## MATERIAL
════

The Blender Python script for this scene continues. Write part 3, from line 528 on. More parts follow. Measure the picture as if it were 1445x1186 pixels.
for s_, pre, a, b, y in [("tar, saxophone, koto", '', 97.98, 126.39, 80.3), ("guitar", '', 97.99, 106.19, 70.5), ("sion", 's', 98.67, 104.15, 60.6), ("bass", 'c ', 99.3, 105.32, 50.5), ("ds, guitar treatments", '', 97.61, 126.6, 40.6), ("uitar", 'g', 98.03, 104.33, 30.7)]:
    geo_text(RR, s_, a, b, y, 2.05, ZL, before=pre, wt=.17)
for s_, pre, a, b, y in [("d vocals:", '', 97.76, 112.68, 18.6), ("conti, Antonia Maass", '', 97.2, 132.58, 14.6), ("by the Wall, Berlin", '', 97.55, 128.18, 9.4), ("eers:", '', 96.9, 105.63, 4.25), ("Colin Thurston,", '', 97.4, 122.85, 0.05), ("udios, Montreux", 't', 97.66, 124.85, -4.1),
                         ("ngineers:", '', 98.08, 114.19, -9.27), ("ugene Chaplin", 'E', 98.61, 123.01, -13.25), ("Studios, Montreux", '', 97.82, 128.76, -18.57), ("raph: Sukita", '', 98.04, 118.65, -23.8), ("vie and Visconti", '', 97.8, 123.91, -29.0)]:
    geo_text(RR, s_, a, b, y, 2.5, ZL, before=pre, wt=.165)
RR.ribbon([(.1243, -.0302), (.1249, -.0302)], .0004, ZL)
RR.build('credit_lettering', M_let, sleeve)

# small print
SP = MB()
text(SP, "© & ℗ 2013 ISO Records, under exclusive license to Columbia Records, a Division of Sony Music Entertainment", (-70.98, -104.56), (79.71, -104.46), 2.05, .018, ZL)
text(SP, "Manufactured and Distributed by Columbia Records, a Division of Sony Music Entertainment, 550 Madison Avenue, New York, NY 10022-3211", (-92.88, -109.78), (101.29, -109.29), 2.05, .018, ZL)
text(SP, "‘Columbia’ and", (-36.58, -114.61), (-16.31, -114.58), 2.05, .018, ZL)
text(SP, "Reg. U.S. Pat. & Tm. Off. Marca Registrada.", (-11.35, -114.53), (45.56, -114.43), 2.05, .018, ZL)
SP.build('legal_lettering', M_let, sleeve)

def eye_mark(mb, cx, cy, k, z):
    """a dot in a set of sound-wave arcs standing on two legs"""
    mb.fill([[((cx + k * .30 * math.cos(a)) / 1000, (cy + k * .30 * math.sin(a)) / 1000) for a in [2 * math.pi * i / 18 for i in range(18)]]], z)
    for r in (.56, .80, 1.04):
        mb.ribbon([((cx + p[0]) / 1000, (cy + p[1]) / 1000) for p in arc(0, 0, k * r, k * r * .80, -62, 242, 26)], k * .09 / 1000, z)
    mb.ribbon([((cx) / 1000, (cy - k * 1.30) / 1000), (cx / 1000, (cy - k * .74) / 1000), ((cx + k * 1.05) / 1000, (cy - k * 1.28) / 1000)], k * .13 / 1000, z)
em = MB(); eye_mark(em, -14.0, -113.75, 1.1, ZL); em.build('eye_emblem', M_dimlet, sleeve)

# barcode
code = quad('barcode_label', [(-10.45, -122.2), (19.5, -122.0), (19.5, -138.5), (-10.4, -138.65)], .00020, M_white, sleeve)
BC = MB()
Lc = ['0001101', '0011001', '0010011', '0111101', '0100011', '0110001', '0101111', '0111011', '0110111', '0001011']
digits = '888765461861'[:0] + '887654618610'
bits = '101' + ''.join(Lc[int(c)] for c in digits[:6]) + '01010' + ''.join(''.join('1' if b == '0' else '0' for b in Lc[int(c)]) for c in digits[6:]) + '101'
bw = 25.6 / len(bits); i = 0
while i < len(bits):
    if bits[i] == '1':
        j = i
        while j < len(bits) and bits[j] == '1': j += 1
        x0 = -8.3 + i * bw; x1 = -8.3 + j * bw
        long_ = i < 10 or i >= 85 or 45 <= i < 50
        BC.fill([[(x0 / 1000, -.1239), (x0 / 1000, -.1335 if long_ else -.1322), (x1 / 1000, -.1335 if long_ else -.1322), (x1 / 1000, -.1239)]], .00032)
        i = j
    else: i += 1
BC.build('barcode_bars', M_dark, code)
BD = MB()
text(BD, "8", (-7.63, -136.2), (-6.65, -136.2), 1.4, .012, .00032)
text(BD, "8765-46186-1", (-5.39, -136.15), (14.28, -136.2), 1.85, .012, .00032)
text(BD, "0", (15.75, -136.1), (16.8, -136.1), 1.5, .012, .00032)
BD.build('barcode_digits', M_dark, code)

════

## THE REQUEST
Word for word, quote all of the data above.

## COMPLETE RESPONSE
The Blender Python script for this scene continues. Write part 3, from line 528 on. More parts follow. Measure the picture as if it were 1445x1186 pixels.
for s_, pre, a, b, y in [("tar, saxophone, koto", '', 97.98, 126.39, 80.3), ("guitar", '', 97.99, 106.19, 70.5), ("sion", 's', 98.67, 104.15, 60.6), ("bass", 'c ', 99.3, 105.32, 50.5), ("ds, guitar treatments", '', 97.61, 126.6, 40.6), ("uitar", 'g', 98.03, 104.33, 30.7)]:
    geo_text(RR, s_, a, b, y, 2.05, ZL, before=pre, wt=.17)
for s_, pre, a, b, y in [("d vocals:", '', 97.76, 112.68, 18.6), ("conti, Antonia Maass", '', 97.2, 132.58, 14.6), ("by the Wall, Berlin", '', 97.55, 128.18, 9.4), ("eers:", '', 96.9, 105.63, 4.25), ("Colin Thurston,", '', 97.4, 122.85, 0.05), ("udios, Montreux", 't', 97.66, 124.85, -4.1),
                         ("ngineers:", '', 98.08, 114.19, -9.27), ("ugene Chaplin", 'E', 98.61, 123.01, -13.25), ("Studios, Montreux", '', 97.82, 128.76, -18.57), ("raph: Sukita", '', 98.04, 118.65, -23.8), ("vie and Visconti", '', 97.8, 123.91, -29.0)]:
    geo_text(RR, s_, a, b, y, 2.5, ZL, before=pre, wt=.165)
RR.ribbon([(.1243, -.0302), (.1249, -.0302)], .0004, ZL)
RR.build('credit_lettering', M_let, sleeve)

# small print
SP = MB()
text(SP, "© & ℗ 2013 ISO Records, under exclusive license to Columbia Records, a Division of Sony Music Entertainment", (-70.98, -104.56), (79.71, -104.46), 2.05, .018, ZL)
text(SP, "Manufactured and Distributed by Columbia Records, a Division of Sony Music Entertainment, 550 Madison Avenue, New York, NY 10022-3211", (-92.88, -109.78), (101.29, -109.29), 2.05, .018, ZL)
text(SP, "‘Columbia’ and", (-36.58, -114.61), (-16.31, -114.58), 2.05, .018, ZL)
text(SP, "Reg. U.S. Pat. & Tm. Off. Marca Registrada.", (-11.35, -114.53), (45.56, -114.43), 2.05, .018, ZL)
SP.build('legal_lettering', M_let, sleeve)

def eye_mark(mb, cx, cy, k, z):
    """a dot in a set of sound-wave arcs standing on two legs"""
    mb.fill([[((cx + k * .30 * math.cos(a)) / 1000, (cy + k * .30 * math.sin(a)) / 1000) for a in [2 * math.pi * i / 18 for i in range(18)]]], z)
    for r in (.56, .80, 1.04):
        mb.ribbon([((cx + p[0]) / 1000, (cy + p[1]) / 1000) for p in arc(0, 0, k * r, k * r * .80, -62, 242, 26)], k * .09 / 1000, z)
    mb.ribbon([((cx) / 1000, (cy - k * 1.30) / 1000), (cx / 1000, (cy - k * .74) / 1000), ((cx + k * 1.05) / 1000, (cy - k * 1.28) / 1000)], k * .13 / 1000, z)
em = MB(); eye_mark(em, -14.0, -113.75, 1.1, ZL); em.build('eye_emblem', M_dimlet, sleeve)

# barcode
code = quad('barcode_label', [(-10.45, -122.2), (19.5, -122.0), (19.5, -138.5), (-10.4, -138.65)], .00020, M_white, sleeve)
BC = MB()
Lc = ['0001101', '0011001', '0010011', '0111101', '0100011', '0110001', '0101111', '0111011', '0110111', '0001011']
digits = '888765461861'[:0] + '887654618610'
bits = '101' + ''.join(Lc[int(c)] for c in digits[:6]) + '01010' + ''.join(''.join('1' if b == '0' else '0' for b in Lc[int(c)]) for c in digits[6:]) + '101'
bw = 25.6 / len(bits); i = 0
while i < len(bits):
    if bits[i] == '1':
        j = i
        while j < len(bits) and bits[j] == '1': j += 1
        x0 = -8.3 + i * bw; x1 = -8.3 + j * bw
        long_ = i < 10 or i >= 85 or 45 <= i < 50
        BC.fill([[(x0 / 1000, -.1239), (x0 / 1000, -.1335 if long_ else -.1322), (x1 / 1000, -.1335 if long_ else -.1322), (x1 / 1000, -.1239)]], .00032)
        i = j
    else: i += 1
BC.build('barcode_bars', M_dark, code)
BD = MB()
text(BD, "8", (-7.63, -136.2), (-6.65, -136.2), 1.4, .012, .00032)
text(BD, "8765-46186-1", (-5.39, -136.15), (14.28, -136.2), 1.85, .012, .00032)
text(BD, "0", (15.75, -136.1), (16.8, -136.1), 1.5, .012, .00032)
BD.build('barcode_digits', M_dark, code)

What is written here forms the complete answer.